E’ difficile analizzare le cause di questa strage che si ripete giorno dopo giorno, anno dopo anno, suscitando stupore e incredulità nei vicini di casa, ma spesso anche negli stessi parenti. Alcuni uomini si sentono minacciati dalla crescente importanza rivestita dalle donne a livello professionale, sentono oltraggiato o per lo meno minacciato il proprio ruolo di comando in famiglia e cercano quindi di fermare la donna che rivaleggia con loro ricorrendo a schiaffi, messaggi persecutori, appostamenti e intimidazioni. Per poi arrivare a stuprarla e ad ucciderla. Sono stati quasi novanta gli stupri denunciati nella prima parte del 2012, il doppio dell’anno precedente. Innumerevoli poi anche le denunce di stalking e maltrattamenti.
una foto d’epoca delle sorelle Mirabal
Le Nazioni Unite hanno scelto la data del 25 novembre con una risoluzione del 1999 inricordo dell’assassinio delle tre sorelle rivoluzionarie Mirabal, avvenuto quarant’anni prima ad opera del regime dittatoriale domenicano di Trujillo. Oggi avvertono che il nostro Paese è ancora lontano dal pieno riconoscimento della parità tra i sessi. In Italia le donne sono ancora discriminate e troppo spesso oggetto di violenza. Non è quindi un caso se l’Italia si trova attualmente all’80° posto, dopo il Ghana, nella classifica realizzata dal World Economic Forum sulle condizioni di vita femminili nel mondo. Lo si chiama Gender Gap Report e mette in evidenza, in modo inequivocabile, anche le differenti chances tra maschi e femmine a livello di accesso agli studi, alle professioni, in riferimento alla carriera e alla possibilità di realizzarsi fuori dall’ambito familiare.

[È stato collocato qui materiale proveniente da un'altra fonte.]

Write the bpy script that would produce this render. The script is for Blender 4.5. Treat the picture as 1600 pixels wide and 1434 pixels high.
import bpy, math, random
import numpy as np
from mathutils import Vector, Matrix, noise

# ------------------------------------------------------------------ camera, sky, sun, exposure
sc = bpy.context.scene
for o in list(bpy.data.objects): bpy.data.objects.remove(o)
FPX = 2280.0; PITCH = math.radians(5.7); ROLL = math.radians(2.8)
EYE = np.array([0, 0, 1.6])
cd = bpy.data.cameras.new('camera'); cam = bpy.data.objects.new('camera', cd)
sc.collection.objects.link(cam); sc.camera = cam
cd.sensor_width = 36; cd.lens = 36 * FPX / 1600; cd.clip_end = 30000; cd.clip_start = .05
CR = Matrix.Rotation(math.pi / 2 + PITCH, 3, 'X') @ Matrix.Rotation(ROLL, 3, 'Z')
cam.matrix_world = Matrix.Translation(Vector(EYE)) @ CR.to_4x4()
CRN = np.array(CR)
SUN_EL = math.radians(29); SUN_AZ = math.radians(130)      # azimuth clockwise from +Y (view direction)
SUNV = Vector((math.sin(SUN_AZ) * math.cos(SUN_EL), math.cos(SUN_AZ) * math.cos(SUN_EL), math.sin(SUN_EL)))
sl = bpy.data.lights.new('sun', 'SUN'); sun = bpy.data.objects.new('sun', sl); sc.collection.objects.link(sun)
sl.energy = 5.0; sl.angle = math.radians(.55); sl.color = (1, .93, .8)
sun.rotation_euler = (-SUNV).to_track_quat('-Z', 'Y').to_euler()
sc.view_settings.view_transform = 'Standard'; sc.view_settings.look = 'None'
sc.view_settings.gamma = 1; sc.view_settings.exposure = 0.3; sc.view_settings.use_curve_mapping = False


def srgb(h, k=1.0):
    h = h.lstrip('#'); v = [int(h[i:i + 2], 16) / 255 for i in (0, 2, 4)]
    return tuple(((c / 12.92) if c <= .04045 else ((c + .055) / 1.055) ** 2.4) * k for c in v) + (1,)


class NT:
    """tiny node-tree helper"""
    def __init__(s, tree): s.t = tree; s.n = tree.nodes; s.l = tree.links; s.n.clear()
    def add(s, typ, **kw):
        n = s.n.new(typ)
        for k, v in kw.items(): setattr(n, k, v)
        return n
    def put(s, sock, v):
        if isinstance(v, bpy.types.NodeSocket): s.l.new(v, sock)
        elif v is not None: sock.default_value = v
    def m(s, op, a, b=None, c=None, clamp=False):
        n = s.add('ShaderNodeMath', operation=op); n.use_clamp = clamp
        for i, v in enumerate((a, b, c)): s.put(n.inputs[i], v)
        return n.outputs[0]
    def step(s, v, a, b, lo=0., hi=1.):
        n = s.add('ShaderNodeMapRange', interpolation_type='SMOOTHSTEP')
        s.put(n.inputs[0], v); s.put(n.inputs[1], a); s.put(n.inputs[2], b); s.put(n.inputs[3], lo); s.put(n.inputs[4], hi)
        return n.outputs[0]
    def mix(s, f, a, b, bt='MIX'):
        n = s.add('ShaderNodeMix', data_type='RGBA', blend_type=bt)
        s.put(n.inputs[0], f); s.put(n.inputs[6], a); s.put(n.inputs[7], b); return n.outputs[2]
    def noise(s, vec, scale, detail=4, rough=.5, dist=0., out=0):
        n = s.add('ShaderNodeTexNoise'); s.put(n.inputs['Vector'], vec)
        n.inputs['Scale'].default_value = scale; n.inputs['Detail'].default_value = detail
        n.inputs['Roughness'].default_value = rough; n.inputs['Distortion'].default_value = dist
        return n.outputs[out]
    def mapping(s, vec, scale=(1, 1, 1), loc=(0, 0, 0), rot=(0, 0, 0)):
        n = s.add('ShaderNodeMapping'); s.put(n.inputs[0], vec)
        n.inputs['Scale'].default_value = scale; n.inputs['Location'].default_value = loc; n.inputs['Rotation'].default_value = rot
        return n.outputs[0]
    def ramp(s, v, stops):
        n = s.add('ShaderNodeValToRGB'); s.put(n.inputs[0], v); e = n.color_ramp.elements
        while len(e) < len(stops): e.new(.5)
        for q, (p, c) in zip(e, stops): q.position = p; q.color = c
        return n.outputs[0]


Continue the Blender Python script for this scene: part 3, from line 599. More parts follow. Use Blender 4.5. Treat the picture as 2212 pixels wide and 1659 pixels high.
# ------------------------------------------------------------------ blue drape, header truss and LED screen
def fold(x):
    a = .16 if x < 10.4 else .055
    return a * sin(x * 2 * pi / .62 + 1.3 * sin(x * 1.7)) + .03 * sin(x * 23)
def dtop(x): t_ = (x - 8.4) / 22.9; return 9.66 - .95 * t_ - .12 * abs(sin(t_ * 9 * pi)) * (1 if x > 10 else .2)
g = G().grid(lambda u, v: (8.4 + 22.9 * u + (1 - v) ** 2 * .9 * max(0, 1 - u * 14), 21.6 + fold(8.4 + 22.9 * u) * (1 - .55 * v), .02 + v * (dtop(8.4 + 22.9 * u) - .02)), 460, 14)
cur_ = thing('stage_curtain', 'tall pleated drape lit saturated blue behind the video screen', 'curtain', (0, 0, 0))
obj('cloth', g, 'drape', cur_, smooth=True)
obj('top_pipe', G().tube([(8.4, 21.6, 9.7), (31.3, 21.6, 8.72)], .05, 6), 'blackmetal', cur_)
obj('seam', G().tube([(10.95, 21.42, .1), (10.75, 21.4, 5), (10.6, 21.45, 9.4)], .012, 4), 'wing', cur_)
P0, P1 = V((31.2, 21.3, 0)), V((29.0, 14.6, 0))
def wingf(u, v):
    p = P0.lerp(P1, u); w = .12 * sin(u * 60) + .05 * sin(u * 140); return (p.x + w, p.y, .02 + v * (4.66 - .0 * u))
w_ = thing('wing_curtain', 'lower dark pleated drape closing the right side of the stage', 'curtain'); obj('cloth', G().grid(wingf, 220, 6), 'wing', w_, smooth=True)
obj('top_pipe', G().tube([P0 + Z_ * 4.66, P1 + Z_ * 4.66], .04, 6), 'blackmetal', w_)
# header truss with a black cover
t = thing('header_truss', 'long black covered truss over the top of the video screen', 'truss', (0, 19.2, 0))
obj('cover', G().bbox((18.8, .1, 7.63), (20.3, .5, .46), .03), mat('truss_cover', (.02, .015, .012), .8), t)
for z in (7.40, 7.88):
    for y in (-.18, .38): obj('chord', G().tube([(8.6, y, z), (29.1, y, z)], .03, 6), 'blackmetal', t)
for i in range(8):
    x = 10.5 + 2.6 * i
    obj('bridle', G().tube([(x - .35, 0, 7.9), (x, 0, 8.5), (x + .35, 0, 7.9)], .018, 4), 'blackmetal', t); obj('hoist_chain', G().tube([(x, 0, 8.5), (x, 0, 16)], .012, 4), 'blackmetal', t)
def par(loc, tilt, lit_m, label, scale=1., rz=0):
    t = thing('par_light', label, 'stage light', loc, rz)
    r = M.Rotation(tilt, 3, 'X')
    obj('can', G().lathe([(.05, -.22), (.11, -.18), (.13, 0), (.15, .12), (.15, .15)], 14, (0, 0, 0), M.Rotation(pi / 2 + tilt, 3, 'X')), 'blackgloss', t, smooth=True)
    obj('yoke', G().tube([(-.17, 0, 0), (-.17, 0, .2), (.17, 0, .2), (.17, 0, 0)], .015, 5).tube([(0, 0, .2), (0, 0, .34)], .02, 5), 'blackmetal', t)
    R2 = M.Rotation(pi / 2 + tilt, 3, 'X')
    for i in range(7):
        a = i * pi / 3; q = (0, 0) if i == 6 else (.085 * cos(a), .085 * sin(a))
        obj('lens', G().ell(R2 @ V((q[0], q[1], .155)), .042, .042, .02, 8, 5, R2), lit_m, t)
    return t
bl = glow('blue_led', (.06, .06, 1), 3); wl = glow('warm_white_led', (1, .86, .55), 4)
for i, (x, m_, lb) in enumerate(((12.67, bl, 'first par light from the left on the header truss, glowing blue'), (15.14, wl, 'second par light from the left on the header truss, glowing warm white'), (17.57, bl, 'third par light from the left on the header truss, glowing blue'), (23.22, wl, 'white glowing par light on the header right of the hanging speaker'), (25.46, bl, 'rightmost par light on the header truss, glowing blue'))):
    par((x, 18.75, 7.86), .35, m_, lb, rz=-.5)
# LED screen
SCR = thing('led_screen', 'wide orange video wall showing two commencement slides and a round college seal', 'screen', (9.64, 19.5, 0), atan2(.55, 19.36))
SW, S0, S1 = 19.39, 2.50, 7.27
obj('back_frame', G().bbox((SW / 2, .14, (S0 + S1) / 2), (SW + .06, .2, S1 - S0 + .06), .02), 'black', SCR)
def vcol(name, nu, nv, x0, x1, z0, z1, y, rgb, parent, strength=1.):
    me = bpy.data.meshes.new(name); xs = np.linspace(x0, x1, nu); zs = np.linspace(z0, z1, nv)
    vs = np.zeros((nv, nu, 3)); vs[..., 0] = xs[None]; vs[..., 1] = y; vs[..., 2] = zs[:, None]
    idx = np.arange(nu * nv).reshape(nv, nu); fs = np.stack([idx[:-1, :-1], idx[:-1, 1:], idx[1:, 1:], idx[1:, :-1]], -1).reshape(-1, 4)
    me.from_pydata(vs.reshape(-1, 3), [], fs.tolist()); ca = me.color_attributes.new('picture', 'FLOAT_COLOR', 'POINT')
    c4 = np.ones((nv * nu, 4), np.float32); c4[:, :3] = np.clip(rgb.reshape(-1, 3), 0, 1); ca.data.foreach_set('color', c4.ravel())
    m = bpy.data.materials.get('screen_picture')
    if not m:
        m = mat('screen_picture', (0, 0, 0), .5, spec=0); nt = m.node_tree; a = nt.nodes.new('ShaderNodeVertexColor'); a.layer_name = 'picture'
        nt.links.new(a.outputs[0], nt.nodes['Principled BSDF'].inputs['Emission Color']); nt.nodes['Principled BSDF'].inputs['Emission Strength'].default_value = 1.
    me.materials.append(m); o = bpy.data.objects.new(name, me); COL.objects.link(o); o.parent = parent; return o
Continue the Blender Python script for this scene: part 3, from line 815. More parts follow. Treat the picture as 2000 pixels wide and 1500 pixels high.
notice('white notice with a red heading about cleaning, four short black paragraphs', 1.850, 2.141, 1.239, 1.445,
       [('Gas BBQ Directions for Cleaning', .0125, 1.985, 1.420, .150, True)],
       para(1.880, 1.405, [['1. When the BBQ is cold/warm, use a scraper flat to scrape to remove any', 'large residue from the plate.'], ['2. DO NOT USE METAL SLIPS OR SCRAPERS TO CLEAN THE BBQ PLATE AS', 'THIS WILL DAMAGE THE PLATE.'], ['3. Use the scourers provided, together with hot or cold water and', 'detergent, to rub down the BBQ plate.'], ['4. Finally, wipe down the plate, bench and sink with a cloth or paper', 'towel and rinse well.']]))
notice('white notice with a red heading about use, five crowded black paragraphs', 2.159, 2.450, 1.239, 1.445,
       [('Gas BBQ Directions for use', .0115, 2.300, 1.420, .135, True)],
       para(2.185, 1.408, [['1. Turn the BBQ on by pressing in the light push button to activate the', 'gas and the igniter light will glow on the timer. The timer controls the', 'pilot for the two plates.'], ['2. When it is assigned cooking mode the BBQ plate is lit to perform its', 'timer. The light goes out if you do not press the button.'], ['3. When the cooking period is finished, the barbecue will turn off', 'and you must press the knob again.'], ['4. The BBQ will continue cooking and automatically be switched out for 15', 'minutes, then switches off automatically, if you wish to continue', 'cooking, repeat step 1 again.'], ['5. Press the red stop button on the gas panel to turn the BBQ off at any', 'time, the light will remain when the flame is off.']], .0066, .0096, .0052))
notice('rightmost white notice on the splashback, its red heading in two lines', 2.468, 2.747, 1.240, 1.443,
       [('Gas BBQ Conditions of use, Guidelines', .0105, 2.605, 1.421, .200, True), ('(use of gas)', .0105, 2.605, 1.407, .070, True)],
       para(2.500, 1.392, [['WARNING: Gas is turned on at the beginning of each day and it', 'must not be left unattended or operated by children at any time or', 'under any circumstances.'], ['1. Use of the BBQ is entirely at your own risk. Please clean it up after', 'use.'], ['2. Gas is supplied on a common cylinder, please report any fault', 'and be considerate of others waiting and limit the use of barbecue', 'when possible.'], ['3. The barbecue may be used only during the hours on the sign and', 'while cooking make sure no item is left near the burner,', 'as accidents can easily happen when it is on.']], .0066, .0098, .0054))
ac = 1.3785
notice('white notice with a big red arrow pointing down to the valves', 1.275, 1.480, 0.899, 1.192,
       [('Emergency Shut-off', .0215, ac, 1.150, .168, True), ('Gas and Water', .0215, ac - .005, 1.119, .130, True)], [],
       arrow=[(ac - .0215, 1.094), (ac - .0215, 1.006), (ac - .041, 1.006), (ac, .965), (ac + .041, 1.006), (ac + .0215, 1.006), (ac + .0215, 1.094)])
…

L’espressione “femminicidio”, però, venne utilizzata per la prima volta a partire dal 1993, dopo che nella città di Ciudad Juàrez, al confine tra U.S.A. e Messico, vennero brutalmente torturate, violentate e uccise circa 4500 donne e bambine di età compresa tra i 6 e i 25 anni. La parlamentare Marcela Lagarde, definì in quell’occasione il femminicidio come: “Il prodotto dalla violazione dei diritti umani delle donne in ambito pubblico e privato, attraverso varie condotte misogine, che possono culminare con l’uccisione della donna stessa”. Insomma un odio profondo verso il genere femminile, tanto immotivato quanto bestiale, che miete tante più vittime quanto più si temono le conseguenze di una denuncia dei maltrattamenti subiti.
In Messico e in molti altri stati latinoamericani; l’ONU è riuscita, dopo vari tentativi, a far inserire il reato di femminicidio nelle singole legislazioni nazionali. Dopo aver ricevuto la relazione del suo Rapporteur Special –Relatore Speciale- Rashida Manjoo riguardo all’Italia, le Nazioni Unite si sono però dovute attivare ugualmente affinché questa piaga vergognosa venga debellata anche nel Belpaese. Nella relazione, compilata sulla base dell’analisi dei dati raccolti dai Centri Antiviolenza, Manjoo non usa mezzi termini: “Il Femminicidio in Italia è crimine di Stato, tollerato dalle pubbliche Istituzioni e la maggioranza delle violenze non viene denunciata perché avviene in un contesto culturale maschilista, dove la violenza in casa non è sempre percepita come un crimine”. Il ministro della Giustizia Severini auspica venga presentato un disegno di legge contro il femminicidio prima del termine della legislatura, ma già si teme che esso svanisca presto, assorbito dalla montagna di altri disegni in attesa di approvazione. Al riguardo non si può non segnalare la recente proposta di legge presentata Giulia Bongiorno e Mara Carfagna, che prevede l’ergastolo in caso di femminicidio aggravato da motivi discriminatori. Però, interviene Paola Severino: “Non serve condannare gli uomini all’egastolo al fine di impedire che altri uomini commettano lo stesso reato (…) Bisogna andare oltre e creare una cultura dell’anti-violenza e dare alla donne la possibilità di non essere uccise, comprendendo che non sempre l’amore vince su tutto e che lo stalking può essere causa di morte. La prevenzione non è facile”. E neppure l’amore lo é. Ma l’amore è una scelta che non può e non deve condurre alla morte.